Game Changer: 12th annual Sapphire Valley Outhouse Races

Two outhouses leave the starting line. (Photo credit: WLOS staff)

Sapphire Valley's hills and slopes are filled with skis during February, even as unseasonably warm weather settles over Western North Carolina. For the last 12 years, however, a few pairs of skis have carried some unique cargo down the slopes. The annual Outhouse Races took over the small resort just outside Cashiers again Saturday. More than a dozen teams selected drivers and then pushed them down a snow-covered hill while sitting on a porcelain throne.

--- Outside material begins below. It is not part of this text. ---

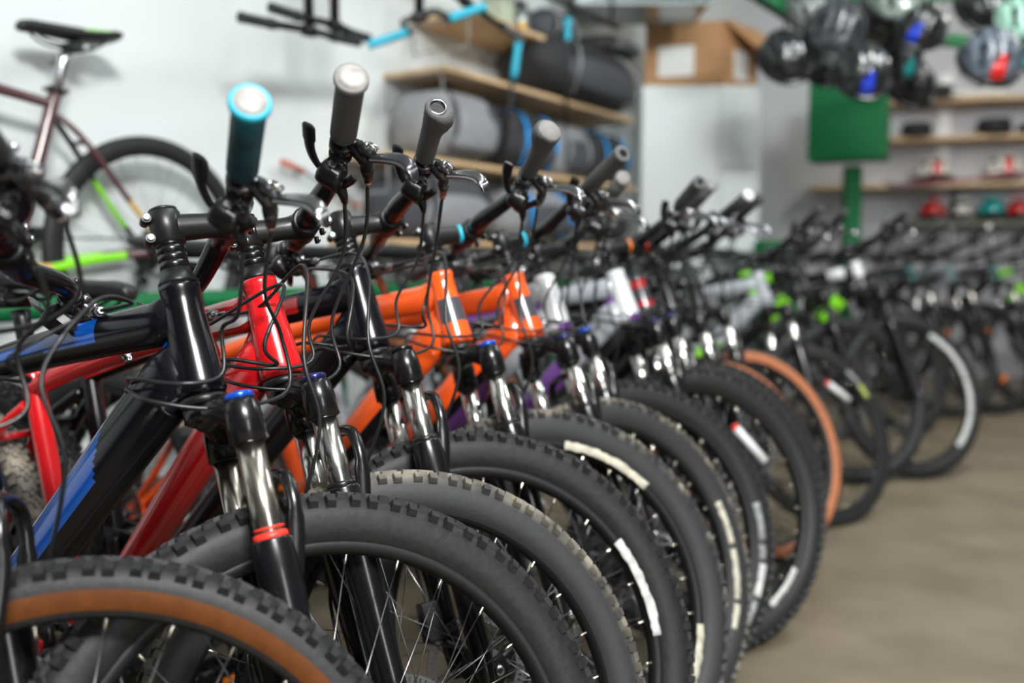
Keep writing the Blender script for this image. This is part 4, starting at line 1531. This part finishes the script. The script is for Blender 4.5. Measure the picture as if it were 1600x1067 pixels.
T_ = V((0, 0, hgt))
nr = (C_ - A_).normalized()
rgt = ((B_ + C_) / 2 - cen).normalized()
flap(B_ - B_ + T_, C_ - B_ + T_, rgt * 0.22, -0.20)
flap(A_ - B_ + T_, B_ - B_ + T_, -(((A_ + B_) / 2 - cen).normalized()) * 0.20, 0.035)
flap(D_ - B_ + T_, A_ - B_ + T_, ((D_ + A_) / 2 - cen).normalized() * -0.16, 0.02)
ln = (B_ - A_)
fn = ((A_ + B_) / 2 - cen).normalized()
mb = MB(PAP)
mb.box((A_ - B_) + ln * 0.40 + fn * 0.002 + V((0, 0, 0.155)), (ln.length * 0.46, 0.002, 0.175), M((ln.normalized(), fn, V((0, 0, 1)))).transposed())
mb.done('paper_label', root)
ln2 = (C_ - B_)
mb = MB(PAP)
mb.box(ln2 * 0.50 + rgt * 0.002 + V((0, 0, 0.14)), (ln2.length * 0.42, 0.002, 0.17), M((ln2.normalized(), rgt, V((0, 0, 1)))).transposed())
mb.done('paper_label', root)

# grey green crate hung high above the box
mb = MB(mat('dim_green_glass', (0.10, 0.14, 0.14), 0.15, coat=0.4), mat('crate_edge', (0.30, 0.36, 0.36), 0.3))
c = (at(905, -20, 5.0) + at(1098, -20, 5.0)) / 2
cr_ = empty('storage_crate', c)
tag(cr_, 'dim grey green plastic crate hanging above the cardboard box, cut by the top edge', 'crate')
mb.box((0, 0.1, 0.02), (0.70, 0.45, 0.28))
mb.done('crate_body', cr_, bevel=0.01)
mb = MB(mat('crate_edge', (0.30, 0.36, 0.36), 0.3))
for x in (-0.35, 0.28, 0.35):
    mb.box((x, -0.13, 0.02), (0.012, 0.02, 0.28))
mb.box((0, -0.13, -0.118), (0.71, 0.02, 0.012))
mb.done('crate_rim', cr_)
for x in (-0.3, 0.3):
    mb = MB(BLKM)
    mb.tube([(x, 0.1, 0.155), (x, 0.1, 3.2 - c.z)], 0.006, 8)
    mb.done('suspension_rod', cr_)

# ------------------------------------------------------------------ green stand with a box panel
root = empty('green_stand', (2.392, 6.5, 0))
tag(root, 'green steel post with a square green box on top, behind the hanging helmets', 'stand')
mb = MB(GREEN)
mb.box((0, 0, 0.80), (0.105, 0.105, 1.60))
mb.box((0, 0, 0.01), (0.22, 0.22, 0.02))
mb.done('post', root, bevel=0.004)
mb = MB(GREEN)
mb.box((-0.02, 0.04, 1.935), (0.50, 0.30, 0.60), M.Rotation(-0.52, 3, 'Z'))
mb.done('control_box', root, bevel=0.006)

# ------------------------------------------------------------------ green overhead rack with helmets
rk = MB(GREEN)
P1, P2, P3, P4 = at(1135, -30, 4.0), at(1262, 55, 4.9), at(1530, 60, 5.3), at(1760, 66, 5.3)
zt = 2.165
for a, b in ((P1, P2), (P2, P3), (P3, P4)):
    a, b = V((a.x, a.y, zt)), V((b.x, b.y, zt))
    dr = (b - a).normalized()
    rk.box((a + b) / 2, ((b - a).length, 0.06, 0.06), M((dr, V((0, 0, 1)).cross(dr), V((0, 0, 1)))).transposed())
for p in (P1, P2, P3, P4):
    rk.tube([V((p.x, p.y, zt)), V((p.x, p.y, 3.199))], 0.015, 10)
bars = []
for (xa, ya), (xb, yb) in (((1170, 4.35), (1640, 4.35)), ((1225, 4.75), (1640, 4.75))):
    a, b = at(xa, 40, ya), at(xb, 40, yb)
    a.z = b.z = 2.26
    rk.tube([a, b], 0.012, 10)
    for p in (a, b):
        rk.tube([p, V((p.x, p.y, 3.199))], 0.008, 8)
tag(rk.done('helmet_rack'), 'green overhead steel rack from which the helmets hang', 'rack')


def helmet(c, r, m_, label, group, up=True, accent=None, parent_hang=None, rotz=0.0, tilt=0.0):
    """bicycle helmet: domed shell with long vents, rim, lining and chin strap. c = centre of the dome base"""
    R4 = M.Rotation(tilt, 4, 'X') @ M.Rotation(rotz, 4, 'Z')
    root = empty('helmet', c)
    tag(root, label, 'helmet', group)
    rx, ry, rz = r * 1.08, r * 0.88, r * 0.92
    mb = MB(m_, BLKP, accent or m_)
    seg, rg = 40, 14
    rows = []
    for j in range(rg + 1):
        th = 0.04 + (PI * 0.56 - 0.04) * j / rg
        row = []
        for k in range(seg):
            ph = 2 * PI * k / seg
            x, y, z = math.sin(th) * math.cos(ph), math.sin(th) * math.sin(ph), math.cos(th)
            # long channels running front to back
            ch = abs(math.sin(y * 7.5))
            k_ = 1 - (0.085 if (ch > 0.80 and z > 0.12 and abs(x) < 0.88) else 0)
            row.append(mb.bm.verts.new((x * rx * k_ * (1 + 0.06 * (x < 0) * (1 - z)), y * ry * k_, z * rz * k_)))
        rows.append(row)
    for j in range(rg):
        for k in range(seg):
            ph = 2 * PI * (k + 0.5) / seg
            th = 0.04 + (PI * 0.56 - 0.04) * (j + 0.5) / rg
            y = math.sin(th) * math.sin(ph)
            z = math.cos(th)
            x = math.sin(th) * math.cos(ph)
            mi = 1 if (abs(math.sin(y * 7.5)) > 0.84 and z > 0.14 and abs(x) < 0.85 and not (-0.06 < x < 0.08)) else 0
            if accent and mi == 0 and x > 0.35 and -0.30 < y < 0.12 and z < 0.72:
                mi = 2
            mb.face([rows[j + 1][k], rows[j + 1][(k + 1) % seg], rows[j][(k + 1) % seg], rows[j][k]], mi)
    mb.face(rows[0], 0)
    mb.done('shell', root, R4)
    mb = MB(BLKP)
    lo = rows
    mb.tube([(rx * 1.0 * math.cos(2 * PI * k / 32) * 0.985, ry * math.sin(2 * PI * k / 32) * 0.985, -rz * 0.20) for k in range(32)], (r * 0.10), 8, closed=True)
    mb.ball((0, 0, -rz * 0.10), (rx * 0.93, ry * 0.92, rz * 0.42), 0, 24, 8)
    mb.done('lining', root, R4)
    for s_ in (-1, 1):
        mb = MB(BLKP)
        mb.tube(cr([(rx * 0.35, s_ * ry * 0.93, -rz * 0.2), (0.0, s_ * ry * 0.7, -rz * 0.75), (0.0, 0, -rz * 1.15)], 5), [(0.0015, 0.007)] * 11, 6)
        mb.done('chin_strap', root, R4)
    mb = MB(BLKP)
    mb.ball((rx * 0.92, 0, -rz * 0.06), (rx * 0.28, ry * 0.62, rz * 0.05), 0, 20, 6)
    mb.done('visor', root, R4)
    if parent_hang:
        mb = MB(BLKP)
        mb.tube([(0, 0, rz * 0.3), (0, 0, parent_hang - c[2])], 0.006, 6)
        mb.done('hanging_loop', root)
    return root


HB = paint('helmet_black', (0.012, 0.013, 0.015))
HG = paint('helmet_dark_grey', (0.045, 0.048, 0.055))
HL = paint('helmet_light_grey', (0.20, 0.21, 0.21))
HP = paint('helmet_pale_green', (0.22, 0.27, 0.24))
HM = paint('helmet_mint', (0.30, 0.52, 0.42))
HT_ = paint('helmet_turquoise', (0.02, 0.55, 0.50))
HS = paint('helmet_grey_blue', (0.10, 0.12, 0.15))
HY = paint('helmet_blue', (0.01, 0.04, 0.45))
HR = paint('helmet_red', (0.55, 0.01, 0.01))
HW_ = paint('helmet_white', (0.70, 0.69, 0.64))
HN = paint('helmet_teal', (0.0, 0.32, 0.33))
GH = 'helmets hanging from the green rack'
hang = [
    (1226, 90, 4.25, 0.120, HB, None, 'glossy black helmet lowest and leftmost of the hanging ones, beside the box flap', -1.4, 0.2),
    (1262, 18, 4.55, 0.105, HL, None, 'light grey hanging helmet at the top left of the cluster', -1.2, 0.3),
    (1306, 48, 4.20, 0.140, HG, None, 'large dark grey hanging helmet above the one with blue marks', -1.9, 0.1),
    (1346, 112, 3.90, 0.120, HB, HY, 'black helmet with a blue mark hanging directly in front of the green box', -1.6, 0.15),
    (1362, 40, 4.60, 0.130, HG, None, 'dark hanging helmet in the middle of the cluster behind the large one', -0.9, 0.2),
    (1400, 2, 4.30, 0.135, HP, None, 'pale grey green hanging helmet cut by the top picture edge', -1.5, 0.0),
    (1441, 44, 4.12, 0.110, HB, HY, 'round black hanging helmet with a small blue mark, right of the pale green one', -2.2, 0.1),
    (1404, 90, 4.55, 0.115, HG, HN, 'dark hanging helmet with a teal mark above the lowest right one of the cluster', -1.4, 0.2),
    (1422, 130, 4.70, 0.120, HB, None, 'black hanging helmet lowest on the right of the cluster', -1.2, 0.3),
    (1290, 105, 4.60, 0.105, HB, None, 'small black hanging helmet tucked behind the blue marked one', -1.8, 0.1),
    (1548, 92, 4.10, 0.135, HS, HR, 'grey blue helmet with a red patch hanging alone on the right', -1.7, 0.05),
    (1535, 12, 4.50, 0.120, HB, None, 'black hanging helmet above the grey blue one at the top edge', -1.3, 0.2),
    (1592, 34, 4.30, 0.120, HM, None, 'mint green hanging helmet near the top right corner', -1.6, 0.0),
    (1612, 84, 4.40, 0.105, HT_, None, 'turquoise hanging helmet cut by the right picture edge', -1.6, 0.0)]
for px, py, Y_, r_, m_, ac, lb, rz_, tl in hang:
    c = at(px, py, Y_)
    helmet(c, r_ * 1.06, m_, lb, GH, accent=ac, parent_hang=2.26, rotz=rz_, tilt=0.75 + tl)

# ------------------------------------------------------------------ back wall shelves with hats, helmets and boards
BR = M((BE, BN, V((0, 0, 1)))).transposed()


def onback(px, py, off):
    d = ray(px, py)
    c = V((0, 0, CAMZ))
    t = ((BW0 - c).dot(BN) + off) / d.dot(BN)
    return c + d * t


def back_shelf(py, x0, x1, label, depth=0.34, m_=None, th=0.028):
    p = onback(1560, py, depth)
    z = p.z
    a, b = onback(x0, py, depth), onback(x1, py, depth)
    s0, s1 = (a - BW0).dot(BE), (b - BW0).dot(BE)
    mb = MB(m_ or BROWN)
    mb.box(BW0 + BE * ((s0 + s1) / 2) + BN * (depth / 2 + 0.002) + V((0, 0, z)), (s1 - s0, depth, th), BR)
    tag(mb.done('back_shelf', bevel=0.002), label, 'shelf', 'shelves on the far grey wall')
    return z + th / 2


za = back_shelf(152, 1392, 1700, 'upper wooden shelf on the far wall, under the hanging helmets')
zb = back_shelf(212, 1395, 1700, 'wooden shelf on the far wall holding two black hats')
zc = back_shelf(287, 1268, 1700, 'wooden shelf on the far wall behind the green post')
zd = back_shelf(347, 1400, 1700, 'lowest shelf on the far wall, holding red and teal helmets', m_=mat('grey_green_board', (0.20, 0.21, 0.17), 0.6))
mb = MB(CAPW)
for px in (1475,):
    p = onback(px, 200, 0.01)
    mb.box(V((p.x, p.y, 1.75)) + BN * 0.01, (0.09, 0.02, 1.3), BR)
tag(mb.done('shelf_upright'), 'white upright strip between the far wall shelves', 'upright')


def on_shelf(px, z, off=0.25):
    p = onback(px, 200, off)
    return V((p.x, p.y, z))


def hat(px, z, r, h, label, brim=1.35):
    c = on_shelf(px, z)
    root = empty('hat', c)
    tag(root, label, 'hat', 'black hats on the far shelves')
    mb = MB(BAGK)
    mb.lathe((0, 0, 0.006), (0, 0, 1), [(0, r), (h * 0.8, r * 0.95), (h * 0.95, r * 0.85), (h, r * 0.5)], 28)
    mb.done('hat_crown', root)
    mb = MB(BAGK)
    mb.lathe((0, 0, 0), (0, 0, 1), [(0, r * brim), (0.006, r * brim)], 28)
    mb.done('brim', root)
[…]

"People have outhouse races across the country, but, typically, they're just pushing the outhouses along flat ground," explained Steve Martell, amenities director at Sapphire Valley. "We actually go down a slope in them and make it a little more exciting."

Some rigs were more decorated than others. The "Polynesian Potty," owned and operated by Tom Thomason, was made out of bamboo shoots and thatch roofing.

"This is our third year here at Sapphire Valley. We've had some tumultuous and exciting runs but have failed to win because of poor planning and probably some driver error," Thomason smiled.

He explained the previous year's entry came to a halt when he crashed the outhouse into a snow mound. He blamed the size disparity between the two pushers, one being around 130 pounds and the other more than 300.

"I rolled three times and was knocked unconscious," he said. "And I lost my Elvis wig."

Other outhouses included "Who Cut the Cheese?" (a Green Bay Packers themed entry), the "K-9 Urination Station", "Butt Buster" and "Party Pooper."

The winning entry came from the Knight of Columbus, piloted by Luis Aparicio. They narrowly edged out Scott Connor's SPM entry, but he doesn't think his dream has gone down the drain.

"Keep calm and potty on," he smiled.

Every year, Sapphire Valley chooses a local charity to donate the proceeds from the Outhouse Races. The 2018 recipient was the Cashiers-Glenville Volunteer Fire Department.

"It's good for the charity. That and it's unique," said Conrad Murcure, a local participant in the contest. "It gives you a chance to build something and see it go down a hill and, hopefully, not wreck," he added with a laugh.